Important Notice
- Approved by the China Securities Regulatory Commission (CSRC) under document [2015] 2217, Guangdong Wens Food Group Co., Ltd. (hereinafter referred to as "Wens Group") will issue shares to absorb and merge with Guangdong Dahuanong Animal Health Products Co., Ltd. (hereinafter referred to as "Dahuanong" or "the Company").
- There are no dissenting shareholders in this merger, and no cash option will be distributed.
- The Company's stock (stock code: 300186) will be suspended from trading continuously starting October 19, 2015, until it is converted into Wens Group shares and listed on the Shenzhen Stock Exchange's Growth Enterprise Market. October 16, 2015, will be the last trading day for the Company's stock; investors are advised to take note.
- Wens Group, as the merging party and the party implementing the share swap, will convert Dahuanong shares held by investors into Wens Group shares according to the swap ratio determined in the merger plan. "Securities conversion" refers to the conversion of Dahuanong shares held by investors into the corresponding number of Wens Group shares based on the swap ratio. After the conversion, Wens Group will handle the initial registration for listing with the Shenzhen branch of China Securities Depository and Clearing Corporation Limited (hereinafter referred to as "China Clearing Shenzhen Branch").

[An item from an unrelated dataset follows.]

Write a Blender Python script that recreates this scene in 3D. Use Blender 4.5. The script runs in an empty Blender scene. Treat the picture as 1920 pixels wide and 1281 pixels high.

- After the suspension of Dahuanong's stock, it will directly enter the delisting process, and the Dahuanong shares held by original shareholders will be converted into Wens Group shares according to the swap ratio. On the share swap registration date (specific time to be announced), if investors have submitted Dahuanong shares as collateral for margin trading, the Dahuanong shares will be converted into Wens Group shares as collateral after the securities conversion. The Company and all members of the board guarantee that the information disclosed is true, accurate, and complete, with no false records, misleading statements, or significant omissions.